The Rockaway Museum will host a workshop featuring the Celtic music of Celeste Ray and her Psaltery, an ancient Celtic instrument. The workshop, which is free to all, will be held at the Seaside Branch of the Queens Public Library, Beach 117 Street and Rockaway Beach Boulevard on Wednesday, March 16 at 3:30 p.m.

This is going to be a long campaign season. The election for mayor is still nearly 10 months away and the campaign has already heated up to the boiling point. Many experts believe that Bloomberg has spent lots of the political capital that comes from being the incumbent on his push for a new stadium on the west side of Manhattan. In any case, the latest polls show that, if the election were this week, Democrat Fernando Ferrer would beat Bloomberg by 47 to 39 percentage points. Bloomberg would beat any of the other Democratic candidates, however. The poll shows the mayor beating Virginia Fields by 41 to 38 percent; Giff Miller by 40 to 38 percent and Tony Weiner by 41 to 36 percent. We still have a long way to go, and anything can happen and probably will prior to the November election. By the way, Ferrer leads all Democrats with 40 percent of the tally in the poll, with all the others losing out to “Don’t Know,” which holds 20 percent of the vote. Weiner and Miller are tied at 12 percent with Fields slightly ahead at 14 percent. About two percent of the Democratic voters said they wouldn’t vote for anybody in the field.

Last week, in his “From The Editor’s Desk,” Managing Editor Howard Schwach outlined some of the reasons for using or not using photographs in the paper. This week, Newsweek magazine ran a front cover that showed a well-dressed, renewed Martha Stewart walking through some golden drapes to freedom. Problem is, only the head in the photo was Stewart’s. The body the head rested on was that of a model hired by the magazine for the cover picture. The inside of the magazine listed the cover as a “Photo Illustration,” but even those in the business did not understand that to mean that it was a doctored photo. We believe that it is wrong for journalists to alter reality by manipulating images to make an editorial point. We would never do it and would hope that other journalists would likewise agree that Newsweek was wrong.

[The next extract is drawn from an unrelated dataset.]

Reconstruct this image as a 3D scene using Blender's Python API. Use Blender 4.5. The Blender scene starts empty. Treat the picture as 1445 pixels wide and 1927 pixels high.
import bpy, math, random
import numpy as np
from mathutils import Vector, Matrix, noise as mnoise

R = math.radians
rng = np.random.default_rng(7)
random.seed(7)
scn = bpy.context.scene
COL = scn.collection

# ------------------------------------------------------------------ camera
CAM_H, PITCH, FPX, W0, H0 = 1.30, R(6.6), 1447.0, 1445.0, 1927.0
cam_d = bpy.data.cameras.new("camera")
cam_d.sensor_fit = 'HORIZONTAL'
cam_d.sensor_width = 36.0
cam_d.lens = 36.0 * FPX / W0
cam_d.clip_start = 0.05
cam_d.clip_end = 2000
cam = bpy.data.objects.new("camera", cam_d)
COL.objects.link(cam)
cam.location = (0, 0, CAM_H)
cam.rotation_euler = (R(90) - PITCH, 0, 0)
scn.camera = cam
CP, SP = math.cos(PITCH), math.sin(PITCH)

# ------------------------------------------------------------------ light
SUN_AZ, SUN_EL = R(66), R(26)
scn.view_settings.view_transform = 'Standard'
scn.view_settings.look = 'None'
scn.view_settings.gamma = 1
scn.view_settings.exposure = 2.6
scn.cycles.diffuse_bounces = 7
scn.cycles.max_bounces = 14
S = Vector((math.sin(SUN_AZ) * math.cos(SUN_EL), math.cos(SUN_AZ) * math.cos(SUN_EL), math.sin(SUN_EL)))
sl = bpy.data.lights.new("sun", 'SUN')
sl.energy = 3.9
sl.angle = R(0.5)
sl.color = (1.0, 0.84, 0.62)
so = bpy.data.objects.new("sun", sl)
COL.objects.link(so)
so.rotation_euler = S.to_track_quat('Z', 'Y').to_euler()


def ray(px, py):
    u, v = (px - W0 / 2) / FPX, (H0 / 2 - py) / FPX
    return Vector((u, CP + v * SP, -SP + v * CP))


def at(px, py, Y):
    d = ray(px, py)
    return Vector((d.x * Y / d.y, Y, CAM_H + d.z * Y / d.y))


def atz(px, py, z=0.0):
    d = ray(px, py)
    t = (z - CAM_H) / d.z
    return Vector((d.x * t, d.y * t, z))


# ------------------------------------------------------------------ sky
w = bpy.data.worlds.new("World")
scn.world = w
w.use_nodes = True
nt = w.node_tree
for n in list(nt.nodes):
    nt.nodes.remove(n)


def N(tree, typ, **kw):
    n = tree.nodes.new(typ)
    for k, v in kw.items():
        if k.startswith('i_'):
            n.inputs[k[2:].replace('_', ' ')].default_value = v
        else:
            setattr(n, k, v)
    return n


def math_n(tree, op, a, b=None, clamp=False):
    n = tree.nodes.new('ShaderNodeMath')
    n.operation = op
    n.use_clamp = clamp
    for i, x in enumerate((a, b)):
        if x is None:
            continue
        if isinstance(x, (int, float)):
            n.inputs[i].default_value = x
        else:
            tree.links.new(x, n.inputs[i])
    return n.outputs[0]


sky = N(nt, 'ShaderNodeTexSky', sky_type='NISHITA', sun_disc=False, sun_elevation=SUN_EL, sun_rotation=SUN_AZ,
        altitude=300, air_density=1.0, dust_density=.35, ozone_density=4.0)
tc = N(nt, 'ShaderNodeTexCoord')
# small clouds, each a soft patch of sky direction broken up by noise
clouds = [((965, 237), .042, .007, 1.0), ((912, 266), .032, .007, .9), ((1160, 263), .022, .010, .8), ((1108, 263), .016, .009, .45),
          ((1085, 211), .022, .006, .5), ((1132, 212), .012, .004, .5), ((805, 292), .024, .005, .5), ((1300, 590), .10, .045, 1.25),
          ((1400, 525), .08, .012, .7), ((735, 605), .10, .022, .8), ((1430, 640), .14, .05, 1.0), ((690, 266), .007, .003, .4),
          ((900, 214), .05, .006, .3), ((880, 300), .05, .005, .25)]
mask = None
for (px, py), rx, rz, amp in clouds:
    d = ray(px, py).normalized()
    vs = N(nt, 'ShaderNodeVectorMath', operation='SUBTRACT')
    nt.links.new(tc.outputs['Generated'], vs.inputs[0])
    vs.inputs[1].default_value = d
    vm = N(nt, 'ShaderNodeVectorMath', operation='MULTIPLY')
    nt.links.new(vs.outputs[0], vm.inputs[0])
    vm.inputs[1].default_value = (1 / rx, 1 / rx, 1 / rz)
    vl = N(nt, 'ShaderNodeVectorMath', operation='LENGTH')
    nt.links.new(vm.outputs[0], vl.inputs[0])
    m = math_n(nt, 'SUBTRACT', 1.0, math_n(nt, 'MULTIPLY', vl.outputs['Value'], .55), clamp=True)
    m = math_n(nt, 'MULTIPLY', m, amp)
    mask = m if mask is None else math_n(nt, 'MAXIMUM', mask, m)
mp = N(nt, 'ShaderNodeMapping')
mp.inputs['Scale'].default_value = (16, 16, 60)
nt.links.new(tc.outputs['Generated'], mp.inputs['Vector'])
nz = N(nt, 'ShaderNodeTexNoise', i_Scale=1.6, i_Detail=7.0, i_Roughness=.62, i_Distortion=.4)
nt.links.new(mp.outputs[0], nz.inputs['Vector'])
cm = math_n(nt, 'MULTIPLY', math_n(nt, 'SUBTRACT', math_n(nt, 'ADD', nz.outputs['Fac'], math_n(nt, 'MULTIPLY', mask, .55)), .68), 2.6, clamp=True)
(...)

As another example of the Department of Education’s commitment to parental input, the committee studying gifted and talented education is comprised of bureaucrats, teachers and administrators. There is not one parent on the committee and there is no expectation that one will be appointed in the near future. A recent on-line poll showed that nearly half of city residents believe that the city schools are “on the wrong track,” despite the mayor’s takeover plans. Slightly more than 30 percent believe the mayor’s plan is the way to go. And, less than ten percent believe that their neighborhood school is “excellent,” with 25 percent believing that their neighborhood school is “fair.”

The 27th annual Rockaway Rotary Ocean Run, sponsored by Sweet ‘n Low, will be held on the boardwalk, beginning at Beach 116 Street on Sunday, May 1 at 10 a.m. There will be two races that morning – a ΒΌ mile children’s race and then a 5K race for all-comers. The post race party and awards will be held at the Irish Circle.

Newsday recently rated the best pizza places in New York City. While nobody in Rockaway made the list, Gino’s Pizza on Cross Bay Boulevard in Howard Beach did. The paper admits that its ratings might not be 100 percent correct and that the city “is crowded with great pies.”

The Port Authority is continuing its program of soundproofing schools that are impacted by the airports in Queens. Funding was just approved for the soundproofing of nineteen more public and parochial schools, including three in Rockaway. They are Beach Channel High School, MS 180 and MS 198. Most of the peninsula’s elementary schools have already been soundproofed in past years. According to the Port Authority, the soundproofing of BCHS will cost $14.4 million, while MS 180 will cost $100 thousand and MS 198, $500 thousand.

Congratulations to Cornelia (Connie) Taylor, long-time housing and education activist who has helped numerous local residents solve their problems for being named Newsday’s “Everyday Hero” last week. Taylor, 84, has been a tireless worker for those in public housing on the peninsula for at least three decades. Well Done!